Şuan üretim aşamasında olduğum ve “Bir Ömürlük Misafir” olarak adlandırdığım projenin, önümüzdeki yılın başlarında İzmir/Karaca Kültür Sanat Merkezinde kişisel bir sergim olacak. Bu benim İzmir’de açacağım ilk kişisel sergim. Daha öncesinde karma sergilere katılmıştım. Bunun yanında Ankara/Soyut Sanat Galerisi’nde önümüzdeki aylarda Frekans ve Yeni Aralık Sergilerinin açılışı ve hemen ardından 2022’nin ortalarında İzmir’den sonra Soyut Sanat Galerisi’nde Kişisel Sergim olacak. Serginin temasını oluştururken geleneğe bağlı kalmaya ve onu gün yüzüne çıkarmaya çok özen gösteriyorum. Resimlerim de kimi zaman anonim portreler kimi zaman aşina olduğumuzu sandığımız Anadolu’ya ait bir kadın, bir çocuk veya bir dervişin portreleri, kimi zamansa saraylı bir hanımefendinin tasviri olarak karşımıza çıkmaktadır. Topluma mal olmuş, hakkında görsel verinin az bulunduğu kimselere suret inşa etmekten büyük keyif alıyorum. O kültürü, O insanı daha iyi anlamak için resme başlamadan evvel yapılandırmak istediğim karakter hakkında araştırmalar, okumalar yapıyorum. Portrelerde siyah-beyaz skala zaman karşısında insanın geçiciliğine; bir nakkaş duyarlığında arka plana işlediğim motifin renkli yüzü ise insan üretimi eserlerin zamana meydan okuyan yanını işaret etmektedir

-Son olarak sizin gibi genç sanatçılara neler önerirsiniz?

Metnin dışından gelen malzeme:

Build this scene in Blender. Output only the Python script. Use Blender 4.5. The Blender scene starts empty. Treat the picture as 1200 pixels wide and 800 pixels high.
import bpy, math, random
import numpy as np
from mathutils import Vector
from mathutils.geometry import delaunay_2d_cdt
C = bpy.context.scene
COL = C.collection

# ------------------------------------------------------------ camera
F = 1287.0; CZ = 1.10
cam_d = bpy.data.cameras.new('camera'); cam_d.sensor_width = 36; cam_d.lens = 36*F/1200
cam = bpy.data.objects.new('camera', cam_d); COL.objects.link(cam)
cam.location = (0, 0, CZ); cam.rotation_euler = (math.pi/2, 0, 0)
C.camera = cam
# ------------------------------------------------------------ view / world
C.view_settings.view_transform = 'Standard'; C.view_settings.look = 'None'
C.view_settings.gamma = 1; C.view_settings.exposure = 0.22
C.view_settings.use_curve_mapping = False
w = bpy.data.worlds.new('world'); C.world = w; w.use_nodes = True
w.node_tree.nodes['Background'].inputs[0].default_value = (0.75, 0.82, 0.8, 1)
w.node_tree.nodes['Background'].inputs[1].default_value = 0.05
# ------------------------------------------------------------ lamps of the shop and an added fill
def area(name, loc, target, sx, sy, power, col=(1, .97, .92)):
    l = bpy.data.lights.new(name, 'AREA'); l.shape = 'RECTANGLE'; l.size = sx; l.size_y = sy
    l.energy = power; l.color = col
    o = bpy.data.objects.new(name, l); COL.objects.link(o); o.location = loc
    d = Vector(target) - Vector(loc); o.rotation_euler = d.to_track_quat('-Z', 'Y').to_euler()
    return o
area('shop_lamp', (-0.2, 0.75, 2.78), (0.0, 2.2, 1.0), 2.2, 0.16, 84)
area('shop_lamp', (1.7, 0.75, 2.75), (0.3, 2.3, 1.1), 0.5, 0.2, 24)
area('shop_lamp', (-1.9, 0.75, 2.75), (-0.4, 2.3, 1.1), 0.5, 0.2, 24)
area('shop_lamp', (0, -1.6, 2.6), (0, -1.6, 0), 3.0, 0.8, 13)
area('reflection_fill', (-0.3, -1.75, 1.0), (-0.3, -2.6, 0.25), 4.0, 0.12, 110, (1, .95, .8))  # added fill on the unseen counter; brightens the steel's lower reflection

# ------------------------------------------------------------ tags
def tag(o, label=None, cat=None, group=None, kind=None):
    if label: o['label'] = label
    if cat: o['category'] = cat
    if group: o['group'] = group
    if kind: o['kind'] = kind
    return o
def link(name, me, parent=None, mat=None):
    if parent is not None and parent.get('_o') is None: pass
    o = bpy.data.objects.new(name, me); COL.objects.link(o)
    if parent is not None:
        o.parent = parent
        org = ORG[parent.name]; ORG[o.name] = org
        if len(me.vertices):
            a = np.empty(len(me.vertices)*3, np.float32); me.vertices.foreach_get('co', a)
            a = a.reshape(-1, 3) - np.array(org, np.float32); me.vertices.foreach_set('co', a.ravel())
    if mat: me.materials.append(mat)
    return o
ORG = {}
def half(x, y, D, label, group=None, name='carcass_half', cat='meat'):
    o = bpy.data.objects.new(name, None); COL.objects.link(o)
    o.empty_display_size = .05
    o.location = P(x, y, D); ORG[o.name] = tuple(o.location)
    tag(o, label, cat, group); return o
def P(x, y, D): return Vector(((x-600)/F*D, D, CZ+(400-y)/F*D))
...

Genç sanatçılara, girdikleri bu yoldan ne pahasına olursa olsun geri dönmemelerini önerebilirim. Maddi ve manevi karşılarına çok büyük engeller çıkacaktır, sıkılmadan, bıkmadan düşe – kalka bu yola devam etmeleri gerekir. Benimde yaşadığım çok fazla zorluklar oldu. Bunların en basiti, atölyemi açtığım ilk zamanlar maddi anlamda sıkıntıya girdiğim dönemlerdi. Ben o dönemde pes etmiş olsaydım, belki de sıradan bir hayat yaşıyor olurdum. Sanat peşinde koşturuyor olmazdım. Malzeme bulamadığım, alamadığım zamanlarda elimde olanlarla yetiniyordum. Bu söyleyeceğimi ilk kez burada dile getiriyorum. Bazen yolda yürürken büyük çöp konteynırların içini ve etrafını şöyle hafiften bir bakınırdım. İşime yarayacak bir şeyler var mı? diye. Bazen oralardan bulduğum nesneler, yaptığım seramik çalışmalarıma çok önemli bir katkı sağladığını bütün içtenliğimle söyleyebilirim. İnsanların farkında olmadan çöpe attıkları nesneler, benim ve benim gibi insanların farkına varıp, o nesneyi çöpten alması ve o nesneye yenilikler katarak sanatsal bir nitelik kazandırma çabasında bulundurması, bu süreci daha özel kılmaktadır. Benim söyleyeceklerim bu kadar. Bu röportaj için sizlere çok teşekkür ederim. Sizin gibi sanata ve sanatçıya değer veren insanlar olduğu sürece, bizlerde üretmeye devam edeceğiz.